For the first time since her exit from Belmont University last week, former Belmont women’s soccer coach Lisa Howe released a statement that did not come from the school, but rather on the website of a national magazine.

“I was a good student athlete recruiter, had an organized and professionally run program, and was one of Belmont’s best employees,” Howe is quoted as saying in the statement that was first published on Advocate.com, an LGBT news website, early Monday evening. “None of that changed when I acknowledged that I am a lesbian and that my partner and I are expecting a baby.”

“I am proud of who I am and my family and our future, and I want every person—no matter what race, religion, nationality, or sexuality they represent—to feel the same way. Yes, I would have preferred to not be in the headlines, but if my situation leads to one person beginning to feel acceptance now, or one person becoming more understanding of diversity, and if people can talk openly and honestly about topics they never broached before, then this unfortunate situation will have served a positive purpose.”
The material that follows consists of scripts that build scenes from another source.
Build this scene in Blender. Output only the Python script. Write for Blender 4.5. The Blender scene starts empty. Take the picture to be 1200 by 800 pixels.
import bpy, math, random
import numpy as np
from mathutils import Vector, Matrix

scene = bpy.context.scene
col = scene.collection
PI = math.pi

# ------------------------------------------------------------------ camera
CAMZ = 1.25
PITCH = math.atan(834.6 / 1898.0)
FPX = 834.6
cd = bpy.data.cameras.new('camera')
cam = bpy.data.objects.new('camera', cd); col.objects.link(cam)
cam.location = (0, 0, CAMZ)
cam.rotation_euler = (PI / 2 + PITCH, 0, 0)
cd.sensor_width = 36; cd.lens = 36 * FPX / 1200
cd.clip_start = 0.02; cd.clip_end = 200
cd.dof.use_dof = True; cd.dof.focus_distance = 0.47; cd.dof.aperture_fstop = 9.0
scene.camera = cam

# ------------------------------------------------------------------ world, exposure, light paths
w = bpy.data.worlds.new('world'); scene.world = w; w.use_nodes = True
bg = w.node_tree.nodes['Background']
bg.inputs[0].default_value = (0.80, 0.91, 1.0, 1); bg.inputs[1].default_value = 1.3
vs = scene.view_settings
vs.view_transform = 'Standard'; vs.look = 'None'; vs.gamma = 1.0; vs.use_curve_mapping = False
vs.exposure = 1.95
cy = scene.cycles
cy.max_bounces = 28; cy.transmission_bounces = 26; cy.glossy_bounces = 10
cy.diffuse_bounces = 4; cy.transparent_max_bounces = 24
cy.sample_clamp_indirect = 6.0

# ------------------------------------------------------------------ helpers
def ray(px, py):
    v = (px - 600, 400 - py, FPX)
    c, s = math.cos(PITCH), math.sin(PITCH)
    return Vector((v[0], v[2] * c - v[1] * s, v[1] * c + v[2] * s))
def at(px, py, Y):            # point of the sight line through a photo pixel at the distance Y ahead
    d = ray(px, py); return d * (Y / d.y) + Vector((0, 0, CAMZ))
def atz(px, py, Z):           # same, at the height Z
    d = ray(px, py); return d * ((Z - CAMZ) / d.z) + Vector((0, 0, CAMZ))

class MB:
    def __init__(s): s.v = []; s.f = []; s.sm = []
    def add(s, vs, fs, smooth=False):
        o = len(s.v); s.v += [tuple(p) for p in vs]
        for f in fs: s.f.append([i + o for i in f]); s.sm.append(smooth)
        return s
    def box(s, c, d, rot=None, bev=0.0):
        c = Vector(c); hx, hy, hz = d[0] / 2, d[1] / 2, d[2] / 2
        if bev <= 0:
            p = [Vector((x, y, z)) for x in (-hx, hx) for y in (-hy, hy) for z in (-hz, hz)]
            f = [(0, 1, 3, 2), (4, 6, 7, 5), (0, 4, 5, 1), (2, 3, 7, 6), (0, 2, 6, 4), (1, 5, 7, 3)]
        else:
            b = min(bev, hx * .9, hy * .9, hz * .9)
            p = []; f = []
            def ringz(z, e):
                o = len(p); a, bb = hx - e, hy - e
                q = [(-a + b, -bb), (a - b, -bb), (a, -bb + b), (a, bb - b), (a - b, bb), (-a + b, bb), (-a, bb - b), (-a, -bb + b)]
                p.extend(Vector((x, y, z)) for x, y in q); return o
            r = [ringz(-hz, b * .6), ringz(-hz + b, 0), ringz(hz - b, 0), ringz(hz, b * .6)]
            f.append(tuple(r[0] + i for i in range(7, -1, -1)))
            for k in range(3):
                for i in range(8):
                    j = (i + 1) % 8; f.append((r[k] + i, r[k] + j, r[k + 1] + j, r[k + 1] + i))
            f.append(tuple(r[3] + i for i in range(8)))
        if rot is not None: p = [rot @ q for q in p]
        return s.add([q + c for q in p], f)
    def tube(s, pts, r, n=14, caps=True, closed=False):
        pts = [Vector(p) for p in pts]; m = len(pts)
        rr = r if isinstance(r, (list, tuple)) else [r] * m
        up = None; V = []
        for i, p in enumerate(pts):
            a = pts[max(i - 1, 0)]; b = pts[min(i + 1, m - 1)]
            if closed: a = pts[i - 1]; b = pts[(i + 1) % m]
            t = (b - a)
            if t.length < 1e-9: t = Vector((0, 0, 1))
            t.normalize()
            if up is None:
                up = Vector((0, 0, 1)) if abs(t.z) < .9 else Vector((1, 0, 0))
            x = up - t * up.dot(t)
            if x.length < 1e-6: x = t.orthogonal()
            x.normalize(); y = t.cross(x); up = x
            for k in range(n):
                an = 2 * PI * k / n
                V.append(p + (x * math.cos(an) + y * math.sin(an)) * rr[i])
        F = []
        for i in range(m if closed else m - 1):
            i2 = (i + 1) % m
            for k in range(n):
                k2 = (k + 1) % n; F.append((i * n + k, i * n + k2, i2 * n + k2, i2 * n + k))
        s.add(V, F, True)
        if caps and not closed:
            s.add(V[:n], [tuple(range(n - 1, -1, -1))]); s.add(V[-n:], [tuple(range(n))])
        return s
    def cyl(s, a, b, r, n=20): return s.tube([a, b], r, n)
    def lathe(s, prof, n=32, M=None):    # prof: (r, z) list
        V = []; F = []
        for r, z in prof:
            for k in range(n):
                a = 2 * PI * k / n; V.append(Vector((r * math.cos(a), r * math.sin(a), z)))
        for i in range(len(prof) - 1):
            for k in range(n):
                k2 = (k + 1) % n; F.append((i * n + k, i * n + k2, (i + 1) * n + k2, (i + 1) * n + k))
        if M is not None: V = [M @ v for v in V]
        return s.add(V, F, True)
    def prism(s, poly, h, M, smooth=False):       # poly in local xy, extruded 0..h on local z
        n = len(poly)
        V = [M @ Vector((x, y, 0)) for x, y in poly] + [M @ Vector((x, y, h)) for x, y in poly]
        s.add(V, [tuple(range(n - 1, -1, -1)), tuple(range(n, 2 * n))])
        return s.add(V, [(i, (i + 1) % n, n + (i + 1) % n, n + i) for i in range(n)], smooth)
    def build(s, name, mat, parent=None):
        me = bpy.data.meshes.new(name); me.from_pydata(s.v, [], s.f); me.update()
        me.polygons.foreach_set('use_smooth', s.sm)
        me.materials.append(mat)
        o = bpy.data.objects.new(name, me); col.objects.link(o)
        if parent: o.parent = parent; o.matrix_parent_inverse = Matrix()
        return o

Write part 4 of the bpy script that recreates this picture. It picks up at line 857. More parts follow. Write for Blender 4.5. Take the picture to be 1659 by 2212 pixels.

The statement comes amidst widespread media coverage of her departure from Belmont. National outlets such as USA Today, the Huffington Post, and CBS News have picked up the story since the Vision first wrote about it on Dec. 2.
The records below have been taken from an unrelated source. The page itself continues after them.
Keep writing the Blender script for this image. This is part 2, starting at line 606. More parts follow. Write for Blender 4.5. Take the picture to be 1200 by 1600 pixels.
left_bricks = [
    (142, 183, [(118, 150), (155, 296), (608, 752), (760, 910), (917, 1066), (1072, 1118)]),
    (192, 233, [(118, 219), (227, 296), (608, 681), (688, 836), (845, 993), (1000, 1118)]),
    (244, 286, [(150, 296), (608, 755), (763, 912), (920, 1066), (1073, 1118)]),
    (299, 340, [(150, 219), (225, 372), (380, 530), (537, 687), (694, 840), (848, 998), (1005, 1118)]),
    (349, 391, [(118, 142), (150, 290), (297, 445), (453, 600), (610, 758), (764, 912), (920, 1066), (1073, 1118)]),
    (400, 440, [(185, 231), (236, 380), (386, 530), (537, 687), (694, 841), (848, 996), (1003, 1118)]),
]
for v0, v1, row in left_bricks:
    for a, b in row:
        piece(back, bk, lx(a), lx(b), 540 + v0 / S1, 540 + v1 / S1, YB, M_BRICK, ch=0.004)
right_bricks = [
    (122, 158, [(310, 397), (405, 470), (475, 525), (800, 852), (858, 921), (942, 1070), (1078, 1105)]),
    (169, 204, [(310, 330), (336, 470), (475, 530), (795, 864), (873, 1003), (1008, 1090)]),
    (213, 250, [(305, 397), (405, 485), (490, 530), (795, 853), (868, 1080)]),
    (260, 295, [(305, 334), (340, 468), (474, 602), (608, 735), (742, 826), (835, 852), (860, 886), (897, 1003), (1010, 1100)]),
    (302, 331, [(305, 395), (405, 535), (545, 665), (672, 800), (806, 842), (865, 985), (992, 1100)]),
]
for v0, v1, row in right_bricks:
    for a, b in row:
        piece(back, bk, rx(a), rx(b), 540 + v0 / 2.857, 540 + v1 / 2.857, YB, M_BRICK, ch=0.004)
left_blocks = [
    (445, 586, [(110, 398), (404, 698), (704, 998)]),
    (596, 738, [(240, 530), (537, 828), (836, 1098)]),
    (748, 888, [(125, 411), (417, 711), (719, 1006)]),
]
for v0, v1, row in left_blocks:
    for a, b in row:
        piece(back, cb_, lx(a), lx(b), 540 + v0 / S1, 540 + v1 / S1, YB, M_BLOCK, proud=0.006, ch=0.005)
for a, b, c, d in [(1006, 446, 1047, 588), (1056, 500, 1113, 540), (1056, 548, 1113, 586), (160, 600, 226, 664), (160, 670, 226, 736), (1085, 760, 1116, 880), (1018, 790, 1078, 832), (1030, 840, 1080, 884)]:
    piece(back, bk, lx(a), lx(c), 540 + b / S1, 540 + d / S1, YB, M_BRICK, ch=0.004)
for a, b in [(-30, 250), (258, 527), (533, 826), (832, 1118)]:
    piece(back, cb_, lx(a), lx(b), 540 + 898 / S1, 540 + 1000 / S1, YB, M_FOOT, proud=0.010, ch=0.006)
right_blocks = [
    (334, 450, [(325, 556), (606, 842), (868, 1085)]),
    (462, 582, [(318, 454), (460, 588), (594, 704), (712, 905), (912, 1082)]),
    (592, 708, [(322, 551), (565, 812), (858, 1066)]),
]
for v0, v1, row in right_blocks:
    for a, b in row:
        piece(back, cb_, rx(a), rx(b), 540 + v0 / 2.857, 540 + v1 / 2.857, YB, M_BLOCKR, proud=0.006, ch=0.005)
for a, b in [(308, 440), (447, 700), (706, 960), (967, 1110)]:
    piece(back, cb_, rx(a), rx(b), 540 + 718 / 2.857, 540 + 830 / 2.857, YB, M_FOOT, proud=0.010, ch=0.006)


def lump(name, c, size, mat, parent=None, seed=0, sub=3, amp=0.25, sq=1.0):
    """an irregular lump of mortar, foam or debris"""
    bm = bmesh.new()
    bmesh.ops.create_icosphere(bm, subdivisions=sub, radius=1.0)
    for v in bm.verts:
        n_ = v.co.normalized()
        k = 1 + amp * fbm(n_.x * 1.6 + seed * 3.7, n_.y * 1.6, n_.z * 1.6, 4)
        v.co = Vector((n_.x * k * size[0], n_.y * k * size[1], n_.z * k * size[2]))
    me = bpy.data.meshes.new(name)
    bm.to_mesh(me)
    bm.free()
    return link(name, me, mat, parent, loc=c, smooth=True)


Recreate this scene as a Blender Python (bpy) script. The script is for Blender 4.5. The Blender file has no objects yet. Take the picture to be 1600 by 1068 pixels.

This is the full statement released by her attorney (via WSMV):

“I cannot adequately express my thanks to the many, many students, faculty members, parents and friends who have shown and expressed their support of me and my family, or to the people and organizations I didn’t even know before this series of events who likewise are getting in touch and offering encouragement. I am deeply touched and will be forever grateful to them.
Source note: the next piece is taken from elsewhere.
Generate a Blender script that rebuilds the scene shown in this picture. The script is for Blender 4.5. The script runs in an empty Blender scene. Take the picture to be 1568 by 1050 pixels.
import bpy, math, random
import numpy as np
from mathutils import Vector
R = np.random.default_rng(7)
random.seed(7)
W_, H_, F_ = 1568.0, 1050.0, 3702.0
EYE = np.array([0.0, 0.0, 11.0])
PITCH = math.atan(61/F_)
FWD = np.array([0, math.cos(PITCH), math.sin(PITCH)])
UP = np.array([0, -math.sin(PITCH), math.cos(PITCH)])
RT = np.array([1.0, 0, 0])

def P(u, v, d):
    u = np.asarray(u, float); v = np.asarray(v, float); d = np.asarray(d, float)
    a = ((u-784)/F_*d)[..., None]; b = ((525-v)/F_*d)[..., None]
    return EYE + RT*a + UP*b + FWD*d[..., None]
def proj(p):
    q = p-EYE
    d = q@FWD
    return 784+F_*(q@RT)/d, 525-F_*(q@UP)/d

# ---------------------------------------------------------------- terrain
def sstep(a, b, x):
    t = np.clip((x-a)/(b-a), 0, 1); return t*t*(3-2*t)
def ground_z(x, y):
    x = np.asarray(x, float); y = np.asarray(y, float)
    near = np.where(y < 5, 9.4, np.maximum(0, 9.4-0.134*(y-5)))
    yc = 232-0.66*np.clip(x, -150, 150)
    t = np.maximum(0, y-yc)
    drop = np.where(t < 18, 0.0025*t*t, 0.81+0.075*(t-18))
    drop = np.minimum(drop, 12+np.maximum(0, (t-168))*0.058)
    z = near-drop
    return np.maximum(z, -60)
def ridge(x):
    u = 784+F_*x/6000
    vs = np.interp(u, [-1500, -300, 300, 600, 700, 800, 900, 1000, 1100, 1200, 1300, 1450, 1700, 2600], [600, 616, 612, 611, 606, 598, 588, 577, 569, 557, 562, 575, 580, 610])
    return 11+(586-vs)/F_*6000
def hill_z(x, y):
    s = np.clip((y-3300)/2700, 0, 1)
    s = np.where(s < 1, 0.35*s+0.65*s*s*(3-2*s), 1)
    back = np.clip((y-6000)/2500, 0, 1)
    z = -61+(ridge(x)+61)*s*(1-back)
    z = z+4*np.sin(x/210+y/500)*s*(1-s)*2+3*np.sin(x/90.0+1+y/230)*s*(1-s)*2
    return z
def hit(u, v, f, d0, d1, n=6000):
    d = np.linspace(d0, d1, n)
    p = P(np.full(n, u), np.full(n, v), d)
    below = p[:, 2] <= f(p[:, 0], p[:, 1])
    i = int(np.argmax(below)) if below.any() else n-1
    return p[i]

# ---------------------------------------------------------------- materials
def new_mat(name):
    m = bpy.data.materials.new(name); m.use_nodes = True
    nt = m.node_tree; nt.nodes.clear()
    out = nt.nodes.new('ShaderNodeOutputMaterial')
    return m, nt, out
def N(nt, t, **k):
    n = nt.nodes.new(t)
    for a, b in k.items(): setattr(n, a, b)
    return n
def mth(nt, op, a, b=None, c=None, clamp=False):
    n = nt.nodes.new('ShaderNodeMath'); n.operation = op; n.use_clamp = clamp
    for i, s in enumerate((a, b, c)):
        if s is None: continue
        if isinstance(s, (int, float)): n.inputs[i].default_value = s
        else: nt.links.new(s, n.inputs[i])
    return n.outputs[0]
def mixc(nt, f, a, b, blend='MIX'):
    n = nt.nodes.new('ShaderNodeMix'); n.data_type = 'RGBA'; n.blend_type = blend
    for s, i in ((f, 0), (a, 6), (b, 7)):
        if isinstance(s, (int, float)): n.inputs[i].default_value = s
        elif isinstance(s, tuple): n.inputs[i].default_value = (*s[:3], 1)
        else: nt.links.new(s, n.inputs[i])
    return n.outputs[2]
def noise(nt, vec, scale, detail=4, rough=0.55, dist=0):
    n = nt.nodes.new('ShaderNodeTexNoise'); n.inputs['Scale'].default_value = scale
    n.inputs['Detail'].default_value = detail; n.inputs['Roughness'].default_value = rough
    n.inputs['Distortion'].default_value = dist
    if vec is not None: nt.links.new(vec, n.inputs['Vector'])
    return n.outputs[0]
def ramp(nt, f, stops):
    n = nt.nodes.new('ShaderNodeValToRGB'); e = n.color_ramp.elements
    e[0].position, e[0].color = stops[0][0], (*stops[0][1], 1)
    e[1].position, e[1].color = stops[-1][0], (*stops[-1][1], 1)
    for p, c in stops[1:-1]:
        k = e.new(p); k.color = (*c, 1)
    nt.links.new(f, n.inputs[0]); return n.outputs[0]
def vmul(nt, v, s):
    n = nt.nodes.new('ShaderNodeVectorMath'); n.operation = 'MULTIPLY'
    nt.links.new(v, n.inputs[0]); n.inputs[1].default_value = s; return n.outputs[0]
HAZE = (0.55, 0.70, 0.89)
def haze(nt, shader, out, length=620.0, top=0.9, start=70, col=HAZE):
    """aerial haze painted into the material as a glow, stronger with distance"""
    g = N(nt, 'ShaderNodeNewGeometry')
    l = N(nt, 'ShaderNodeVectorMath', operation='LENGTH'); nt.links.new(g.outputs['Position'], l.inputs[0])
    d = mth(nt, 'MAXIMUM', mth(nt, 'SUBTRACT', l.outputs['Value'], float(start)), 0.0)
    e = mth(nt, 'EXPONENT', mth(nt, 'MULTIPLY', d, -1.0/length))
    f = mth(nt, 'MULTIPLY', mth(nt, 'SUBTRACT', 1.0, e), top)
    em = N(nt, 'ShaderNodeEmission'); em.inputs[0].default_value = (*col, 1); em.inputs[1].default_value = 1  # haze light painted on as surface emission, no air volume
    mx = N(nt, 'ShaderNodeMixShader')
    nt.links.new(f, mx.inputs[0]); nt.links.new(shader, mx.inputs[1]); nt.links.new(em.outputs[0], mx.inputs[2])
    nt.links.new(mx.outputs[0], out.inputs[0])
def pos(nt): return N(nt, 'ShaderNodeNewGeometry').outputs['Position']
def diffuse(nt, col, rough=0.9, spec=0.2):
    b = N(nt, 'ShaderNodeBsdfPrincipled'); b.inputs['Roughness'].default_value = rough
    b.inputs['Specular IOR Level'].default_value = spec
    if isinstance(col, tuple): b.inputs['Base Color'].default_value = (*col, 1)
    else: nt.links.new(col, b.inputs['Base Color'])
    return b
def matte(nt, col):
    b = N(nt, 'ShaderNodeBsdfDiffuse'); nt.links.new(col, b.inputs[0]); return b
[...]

No one wants their private family life made public or likes to think that people are talking about them, but I feel like I need to explain just a little about myself, for I have always held my head high and will continue to do so. I believe I am a good, moral person, who cares for others. Those and other basic Christian tenets are important to me, to how I live my life, including as a coach, and to what I want to teach my child as he or she grows up. I have never intentionally detracted from the goodness or holiness inherent in any person or institution, and I do my best not to judge people based on personal characteristics such as race, gender, religion, ability, or sexual orientation or gender identity.

I am a dedicated, respected, and successful soccer coach. I was a good student athlete recruiter, had an organized and professionally run program, and was one of Belmont’s best employees. None of that changed when I acknowledged that I am a lesbian and that my partner and I are expecting a baby. I am proud of who I am and my family and our future, and I want every person – no matter what race, religion, nationality or sexuality they represent – to feel the same way. Yes, I would have preferred not to be in the headlines, but if my situation leads to one person beginning to feel acceptance now, or one more person becoming more understanding of diversity, and if people can begin to talk openly and honestly about topics they never broached before, then this unfortunate situation will have served a positive purpose. While the past several days have been difficult, I can compare this period to something familiar to student athletes: the summer workout. While that is exhausting and painful, it prepares us to be able to accomplish something great in the future.

As a collegiate soccer coach for the last 17 years, my goals have always been to make my players better and to give them the tools they need to reach their potential. I believe that I am continuing to do that, although more indirectly now. This is an educational experience for all of us — including Belmont University.

I respectfully ask members of the media to turn their attention away from me and toward the broader issues at stake that affect so many people in the Belmont community — such as what it means to be a diverse Christian community and how we can support and respect each other despite our differences. I refer you to my attorney, Abby Rubenfeld, from here in Nashville who is a pioneer in this field, and to the organizations who share my belief that understanding is a Christian value and a most worthwhile and needed goal.”